Manuscript Format For Me And You

In the summer of 2019, maybe a week before I wrote my first short story, I came across an article bemoaning new writer mistakes. After breaking my arm patting my own back for avoiding the most egregious of the lot, the author of the piece brought me up short with a throwaway line in the comment section of all things. “Don’t even get me started on people not knowing to submit in standard manuscript format.”

What the hell is standard manuscript format?

Lucky for me, this is the age of the Internet, where all answers are a Bing Google search away. Though I’m sure I’d be able to find the same information in the back of Writer’s Digest if this were the 20th Century. Having done the work 3 years ago, it’s time to take everything I know about Manuscript Format (to give it the full respect it deserves, we capitalize) and share it with you.

Get A Template

The best resource for Manuscript Format is William Shunn’s website . Shunn’s articles on the subject (displayed in Manuscript Format to help visualize what he’s talking about) are the gold standard. His site is frequently linked in submission guidelines, at least for science fiction, fantasy, and mystery magazines. Some places reference another, even more venerable article by Vonda N. McIntyre (also formatted as a manuscript). The two resources back each other up, so either is good.

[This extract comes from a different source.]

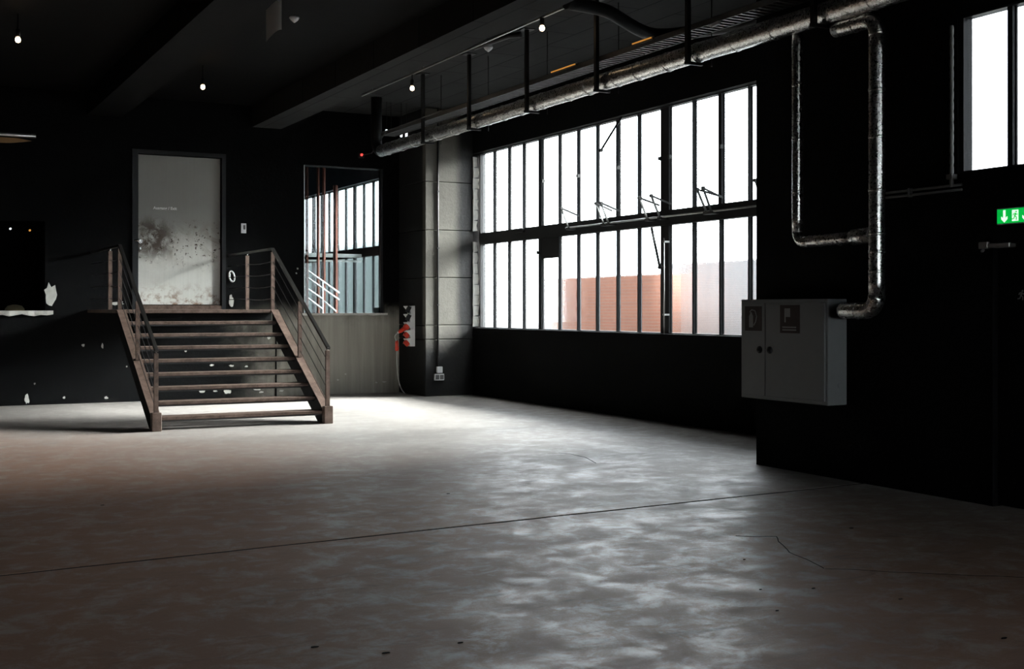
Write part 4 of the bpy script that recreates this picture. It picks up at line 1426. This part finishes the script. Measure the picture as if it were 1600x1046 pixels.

Shunn’s site edges in front for me, however, since he has templates for Word and OpenOffice for both short story and novel Manuscript Format, and in the Modern (using Times New Roman) and Classic (using Courier) styles. Here’s what I’m getting at; don’t screw this up by re-inventing the wheel. Read the articles, understand the format, and then use a properly formatted, industry standard template. It’ll save you months of agonizing over whether a story was rejected because the editor didn’t like it or whether you mucked about and put in .75 inch margins. Not that you would do that; agonize, I mean. We writers don’t waste time on rejectomancy, right? Right?

Use Some Software

Scrivener lets you compile your short story from their weird stack of RTF files to a nice, Shunn-alike Manuscript Format. I say “Shunn-alike” since in both version 1.x and 3.x for Windows, they use a table (tables in Word? Why?) to set up the formatting on the first page. It bothered me. I found it easy to accidentally screw up the format after compiling the document. Your mileage may vary. Scrivener also lets you export to both Modern and Classic styles. If you like Scrivener, this is great. I don’t, but I’m a rusty old curmudgeon.

There’s also the Hard Way by writing in Markdown in a text editor and using Pandoc with a template to create a properly formatted file. Did that whole sentence whoosh over your head? It’s OK. I’ll let the fine people at Autodidacts.io explain the process.

A quick warning: I’ve used both Pandoc as well as Scrivener, and I spent more time “troubleshooting” the process than I’d like to admit. Not because I’m technologically incapable; I wanted to avoid writing. Don’t fall into the same trap I did.

Anonymous

There’s a number of markets that request/require anonymous submissions. All the fun, identifying data in Manuscript Format gets blown away before submission. My advice is to have an Anon copy of the submission. Remove your name and address from the front page, and your last name from the succeeding page headers.

If you’ve been paying attention you’ll remember we already have two subtypes of Manuscript Format, Classic and Modern. After I finish a story (ie, all the edits and tweaks I’m going to make are done, and I type END at the, uh, end), I’ll have a folder with five files in it. Modern and Classic Manuscript Format with all my information, and Modern and Classic with the document anonymized. The fifth file is a golden copy of the final draft, which I use to generate the other four. When the story sells and I have a professionally edited, truly final version of the story, I’ll regenerate those four files from the new golden copy.

But What About Other Formats?

Other formats? What?

You’ll see some markets requiring other formats. Maybe plain text pasted into a submission form, or a Google Sheet, or the story copied into the body of an email. Changes like this smash the patriarchy of industry standards, don’t they?

I don’t mess with those markets. That’s not due to some holy devotion to the One True Manuscript Format (God Bless Its Bits). It’s because these markets are creating extra work for me. They expect me to reformat a file using their standards, while (and I’m generalizing here) not paying a professional rate.

Now I’ll do a little extra work for 10 cents a word, even 8 cents, but I won’t lift a finger for token pay or contributor copies.